Mucha gente inteligente de buenas intenciones y política humanitaria se repite a sí misma y a sus partidarios otras mentiras, y a veces, como en el pasado, a fin de no prestar auxilio y dar aliento al gran Satán del mundo, los Estados Unidos. Una de estas ilusiones es la del multiculturalismo que a nivel de política internacional ha desembocado en la bucólica Alianza de Civilizaciones.
Hoy, en la era de las comunicaciones y las migraciones masivas, la pluralidad es un hecho tan irreversible como la globalización. Nos guste o no vivimos en ella, y el sueño de una cultura única o el espejismo de ser los depositarios de una religión que debe imponerse a los demás resulta, en el mejor de los casos, una quimera nostálgica y, en el peor, una amenaza a la vida.

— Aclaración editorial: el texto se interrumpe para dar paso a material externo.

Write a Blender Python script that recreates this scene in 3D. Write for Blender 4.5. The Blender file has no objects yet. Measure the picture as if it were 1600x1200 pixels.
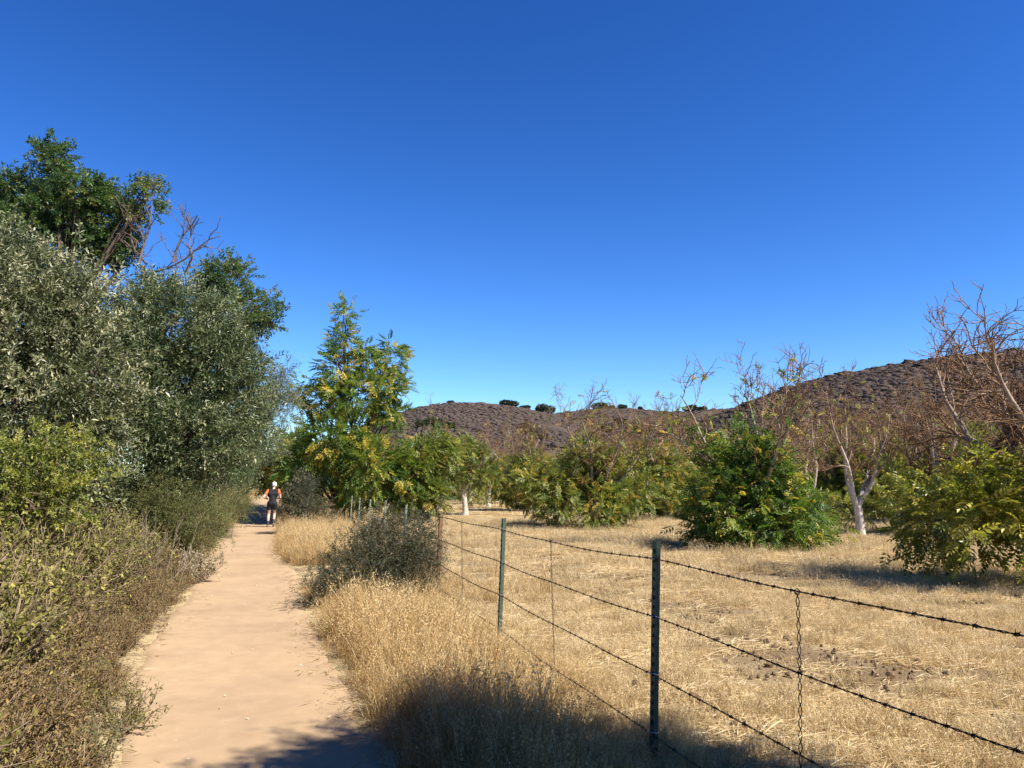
import bpy, math, random
import numpy as np
from mathutils import Vector, Matrix

# ------------------------------------------------------------------ camera, sky, sun, exposure
SC = bpy.context.scene
F = 1202.0                     # focal length in pixels of a 1600 px wide frame
CAMZ = 1.6
PITCH = math.atan(158.0 / F)
cam = bpy.data.cameras.new('camera')
cam.sensor_width = 36.0
cam.lens = 36.0 * F / 1600.0
cam.clip_start = 0.05
cam.clip_end = 6000.0
cam_o = bpy.data.objects.new('camera', cam)
SC.collection.objects.link(cam_o)
cam_o.location = (0, 0, CAMZ)
cam_o.rotation_euler = (math.radians(90) + PITCH, 0, 0)
SC.camera = cam_o

SUN_AZ = math.radians(122)     # clockwise from +Y (view direction)
SUN_EL = math.radians(49)
SUN = Vector((math.sin(SUN_AZ) * math.cos(SUN_EL), math.cos(SUN_AZ) * math.cos(SUN_EL), math.sin(SUN_EL)))
w = bpy.data.worlds.new('World')
SC.world = w
w.use_nodes = True
wn, wl = w.node_tree.nodes, w.node_tree.links
wn.clear()
sky = wn.new('ShaderNodeTexSky')
sky.sky_type = 'NISHITA'
sky.sun_disc = False
sky.sun_elevation = SUN_EL
sky.sun_rotation = SUN_AZ
sky.altitude = 0
sky.air_density = 1.0
sky.dust_density = 0.0
sky.ozone_density = 6.0
hs = wn.new('ShaderNodeHueSaturation')
hs.inputs['Saturation'].default_value = 1.11
hs.inputs['Value'].default_value = 1.0
hs.inputs['Hue'].default_value = 0.507
gm = wn.new('ShaderNodeGamma')          # camera-like contrast of the clear sky
gm.inputs['Gamma'].default_value = 1.4
bg = wn.new('ShaderNodeBackground')
bg.inputs['Strength'].default_value = 0.05
wo = wn.new('ShaderNodeOutputWorld')
wl.new(sky.outputs[0], gm.inputs['Color'])
wl.new(gm.outputs[0], hs.inputs['Color'])
wl.new(hs.outputs[0], bg.inputs['Color'])
wl.new(bg.outputs[0], wo.inputs['Surface'])

sl = bpy.data.lights.new('sun', 'SUN')
sl.energy = 5.0
sl.angle = math.radians(0.53)
sl.color = (1.0, 0.93, 0.82)
so = bpy.data.objects.new('sun', sl)
SC.collection.objects.link(so)
so.rotation_euler = SUN.to_track_quat('Z', 'Y').to_euler()
so.location = (20, -10, 30)

vs = SC.view_settings
vs.view_transform = 'Standard'
vs.look = 'None'
vs.gamma = 1.0
vs.use_curve_mapping = False
vs.exposure = 1.05
SC.cycles.max_bounces = 6
SC.cycles.diffuse_bounces = 3
SC.cycles.transmission_bounces = 4
SC.cycles.transparent_max_bounces = 4
SC.cycles.caustics_reflective = False
SC.cycles.caustics_refractive = False

# ------------------------------------------------------------------ helpers
COL = SC.collection
cp, sp_ = math.cos(PITCH), math.sin(PITCH)

def ray(u, v):
    a, b = (u - 800.0) / F, (600.0 - v) / F
    return np.array([a, cp - b * sp_, sp_ + b * cp])

def at(u, v, Y):
    r = ray(u, v)
    return np.array([0, 0, CAMZ]) + r * (Y / r[1])

def ground_at(u, v, z=0.0):
    r = ray(u, v)
    return np.array([0, 0, CAMZ]) + r * ((z - CAMZ) / r[2])

def pxm(Y):                    # metres per pixel at depth Y
    return Y / F

def sstep(a, b, x):
    t = np.clip((np.asarray(x, float) - a) / (b - a), 0, 1)
    return t * t * (3 - 2 * t)

def noise2(x, y, s=1.0, seed=0):
    r = np.random.RandomState(seed)
    out = 0
    for k in range(7):
        a = r.uniform(0, 6.283); f = s * r.uniform(0.6, 1.9); ph = r.uniform(0, 6.283)
        out = out + np.sin((x * math.cos(a) + y * math.sin(a)) * f + ph + 1.3 * np.sin((x * math.sin(a) - y * math.cos(a)) * f * .7 + ph * 2))
    return out / 7.0

def unit(a):
    return a / (np.linalg.norm(a, axis=-1, keepdims=True) + 1e-9)

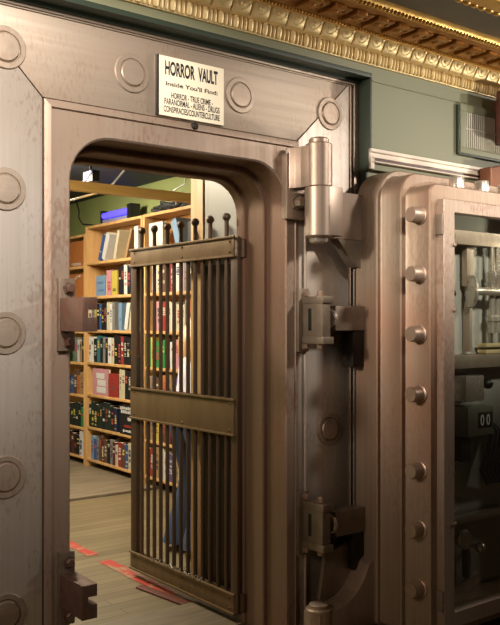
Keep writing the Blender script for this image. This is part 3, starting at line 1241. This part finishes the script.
row(A, 2, ZS[2], -4.48, nbA, ['cream', 'cream', 'black', 'black', 'dark green', 'black', 'black'], (.29, .31), (.05, .07), 2)
row(A, 1, ZS[1], -5.2, -4.5, ['dark green', 'dark green', 'black', 'dark green', 'dark green', 'black', 'dark green', 'dark green', 'black', 'navy', 'blue'], (.24, .31), (.06, .075))
# black face-out book with white and red lettering marks
m = MB()
n0, n1, z = -4.46, -4.06, ZS[1]
m.box(FS + .002, FS + .045, n0, n1, z, z + .30, .002)
bk = m.build('book', BM['black'], None, None, 0)
tag(bk, 'large black face-out book with white and red lettering, second shelf up left of the gate', 'book')
for (a, b_, za, zb) in ((.05, .95, .26, .283), (.1, .9, .222, .245), (.45, .75, .15, .18), (.2, .92, .03, .045)):
    m = MB()
    k = 9
    for i in range(k):
        u0, u1 = a + (b_ - a) * i / k, a + (b_ - a) * (i + .72) / k
        m.box(FS - .0005, FS + .0025, n0 + .4 * u0, n0 + .4 * u1, z + za - R.uniform(0, .006), z + zb + R.uniform(0, .008), 0)
    m.build('cover_lettering', BM['white'], bk, None, 0)
m = MB()
m.box(FS - .0005, FS + .0025, n0 + .1, n1 - .03, z + .075, z + .1)
m.lathe((FS - .0005, n1 - .05, z + .15), (1, 0, 0), [(0, .03), (.003, .03)], 14)
m.build('cover_band', BM['red'], bk, None, 0)
row(A, 0, ZS[0], -5.15, nbA, ['pale blue', 'blue', 'grey', 'brown', 'dark red', 'brown', 'black', 'grey', 'dark red', 'cream', 'red', 'brown', 'blue', 'cream', 'orange', 'red', 'brown', 'dark red'], (.22, .29), (.05, .08))
# --- bookcase B behind the bars
na, nbB = -3.92, -2.64
one(B, 6, 0, -3.86, -3.60, .31, 'white', 0, ('cream', [(.1, .4)]), True, extra='face-out ')
one(B, 6, 1, -3.34, -3.25, .31, 'pale blue', -.35, extra='leaning ')
one(B, 6, 2, -3.15, -2.85, .26, 'black', 0, ('grey', [(.2, .6)]), True, extra='face-out ')
row(B, 5, ZS[5], -3.80, nbB, ['white', 'cream', 'brown', 'black', 'red', 'white', 'pink', 'grey', 'black', 'black', 'purple', 'tan'], (.28, .31), (.06, .10))
row(B, 4, ZS[4], -3.80, nbB, ['tan', 'pink', 'red', 'cream', 'white', 'cream', 'cream', 'grey', 'orange', 'white', 'purple'], (.25, .31), (.06, .10))
row(B, 3, ZS[3], na, nbB, ['green', 'yellow', 'green', 'green', 'dark green', 'white', 'pink', 'white', 'cream', 'red', 'orange'], (.25, .31), (.06, .10))
row(B, 2, ZS[2], na, nbB, ['tan', 'grey', 'brown', 'dark red', 'orange', 'tan', 'grey', 'purple', 'navy', 'white'], (.25, .31), (.06, .10))
row(B, 1, ZS[1], na, nbB, ['brown', 'tan', 'yellow', 'yellow', 'brown', 'red', 'black', 'black', 'red', 'grey', 'brown'], (.25, .31), (.06, .09))
row(B, 0, ZS[0], na, nbB, ['orange', 'red', 'tan', 'cream', 'white', 'purple', 'tan', 'cream', 'brown', 'tan'], (.25, .31), (.06, .10))
# --- furthest bookcase sliver
n0, n1 = -5.73, -5.32
one(Cc, 6, 0, -5.72, -5.34, .29, 'orange', .0, ('white', [(.05, .3)]), True, extra='face-out ', zs=ZB)
m = MB()
z = ZB[5]
m.box(FS + .004, FS + .04, n0, n1, z, z + .30, .002)
bk = m.build('book', BM['orange'], None, None, 0)
tag(bk, 'large orange face-out book with a pale curved stripe, above the upper keeper of the doorway', 'book')
m = MB()
m.tube([(FS + .002, n0 + .02 + .3 * i / 10, z + .14 + .13 * math.sin(i / 10 * 1.5)) for i in range(11)], .01, 6)
m.build('cover_stripe', BM['white'], bk, None, 0)
row(Cc, 3, ZB[3], -5.75, -5.31, ['black', 'black', 'green', 'grey', 'white', 'tan'], (.22, .29), (.05, .08))
row(Cc, 2, ZB[2], -5.75, -5.31, ['navy', 'blue', 'brown', 'orange', 'tan'], (.2, .28), (.07, .1))
row(Cc, 1, ZB[1], -5.75, -5.31, ['black', 'dark green', 'black', 'dark green', 'black', 'green'], (.22, .29), (.06, .08))
row(Cc, 0, ZB[0], -5.75, -5.31, ['black', 'dark red', 'black', 'black', 'white'], (.22, .29), (.07, .09))
row(Cc, 4, ZB[4], -5.75, -5.31, ['cream', 'tan', 'brown', 'yellow', 'white'], (.22, .29), (.07, .09))

# ------------------------------------------------------------------ fittings above the bookcases
m = MB()
m.box(0.6, 3.12, -3.06, -2.98, 1.085, 1.165, .004)
tag(m.build('beam', 'beam'), 'yellow pine beam running across the vault above the bookcases', 'beam')
UV = thing('tube_light', 'small fixture with a glowing violet tube lying on top of the pine bookcase', 'lamp', (2.95, -4.65, ZT))
m = MB()
m.box(2.93, 3.02, -4.97, -4.38, ZT, ZT + .05, .004)
m.box(2.99, 3.02, -4.97, -4.38, ZT + .05, ZT + .15, .004)
m.build('housing', 'uvbox', UV)
for a_, b_, c_ in ((-5.0, -4.965, .155), (-4.385, -4.30, .165)):
    m = MB()
    m.box(2.92, 3.03, a_, b_, ZT, ZT + c_, .004)
    m.build('end_cap', 'black', UV)
m = MB()
m.cyl((2.95, -4.965, ZT + .095), (2.95, -4.385, ZT + .095), .033, 14)
m.build('tube', 'uv', UV)
LP = thing('spot_lamp', 'small black lamp with a white tube hanging under the dark vault ceiling', 'lamp', (1.93, -3.1, 1.2))
m = MB()
m.cyl((1.95, -3.25, 1.46), (1.95, -3.25, 1.30), .01, 8)
m.build('stem', 'black', LP)
m = MB()
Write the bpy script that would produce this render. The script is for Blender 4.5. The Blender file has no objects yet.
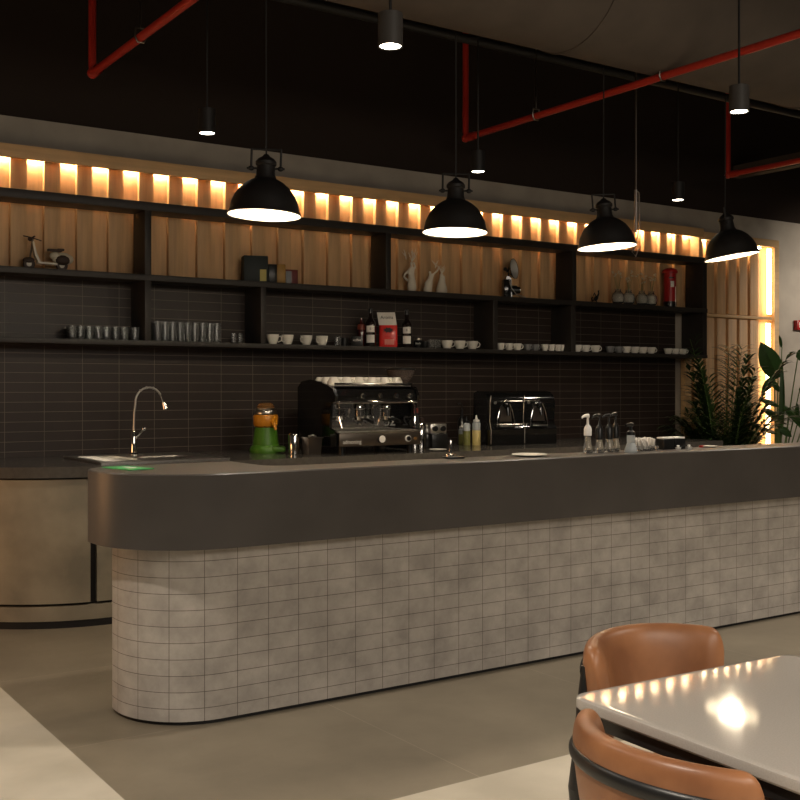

Por ejemplo, cuando las ideas de pureza -racial, religiosa o cultural- se transforman en infiernos de limpieza étnica, como en la antigua Yugoslavia de Milosevic y Karadzic. O cuando los ideólogos integristas del Islam, con diatribas como «Quienes creen, combaten en la senda de Dios» incitan a los jóvenes musulmanes de Oriente y Occidente a matar y morir por una fe pura.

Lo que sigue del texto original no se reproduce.